What’s happening to Mina Zayed

Phase 2 of the Mina Zayed redevelopment plan starts, here’s what to expect.

Phase 2 of the ambitious Mina Zayed redevelopment project has just kicked off with plans to change the face of the historic Mina Zayed area.

In line with Abu Dhabi government’s vision for the urban development of the emirate, the Mina Zayed Wharf is being redeveloped as part of an overall plan to revitalize designated areas in order to elevate its position as one of Abu Dhabi’s iconic landmarks.  

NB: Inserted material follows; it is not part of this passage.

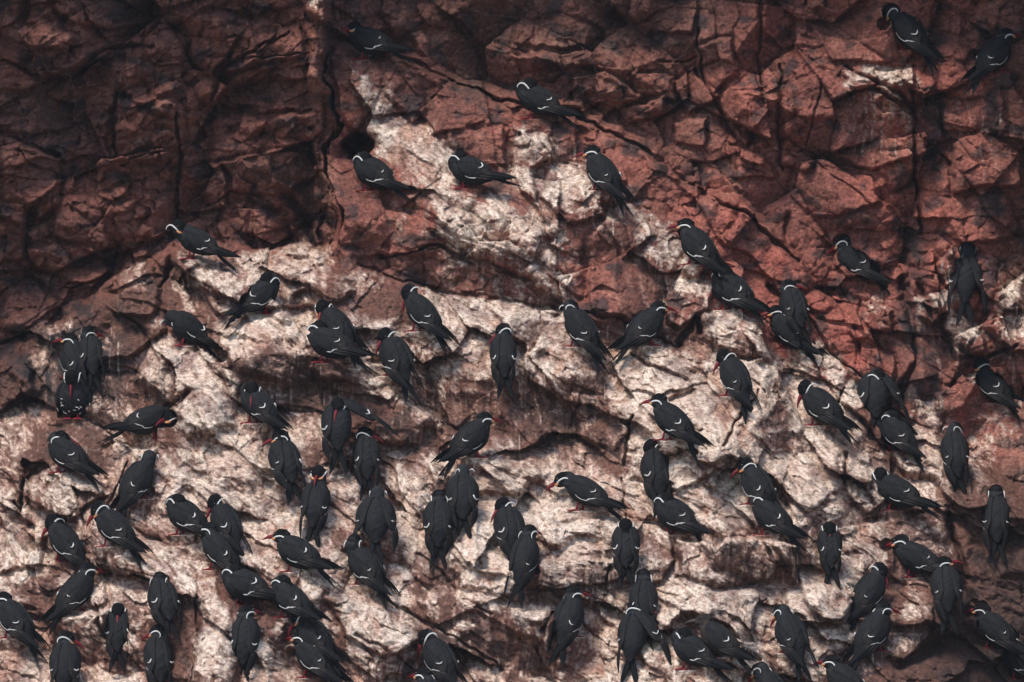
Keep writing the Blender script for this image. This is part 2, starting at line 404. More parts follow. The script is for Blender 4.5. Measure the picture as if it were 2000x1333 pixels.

The plans include a complete overhaul of the existing souks, including the fish market and plant souk, and the addition of a new seasonal market. As per the plan, existing shops and markets will remain open to public throughout the redevelopment period.

Shops will be transferred upon completion of the redevelopment projects, without affecting the businesses in the current markets. 

To make way for the grand new designs, old buildings along the wharf front and the four Mina Plaza Towers are being demolished.

GB Demolition

If you’d like to catch a glimpse of the towers collapsing, it’s planned for November 27 and the demolition of the towers will take about 10 minutes to complete.

Spanning over three million square meters, the expansive project is set to foster trade and investment operations in the capital, as well as support the urban development of Abu Dhabi while safeguarding the nation’s authentic identity and heritage. 

The project will include a new fish market, plant souk, fruit and vegetable market, meat market, carpet souk, date souk, and a wholesale souk.

Regeneration plans revealed for historic Abu Dhabi trading hub

Ahmed Al Shaikh Al Zaabi, Director of Delivery at Modon, said the main objective of this redevelopment was to consolidate all the significant markets and souks into one destination within the retail hub of Abu Dhabi.  “The strategic enhancements will focus on remaining true to the culture of the historic area in hopes to build community pride and maintain Mina Zayed’s decades-long legacy of importance in the capital,” he added.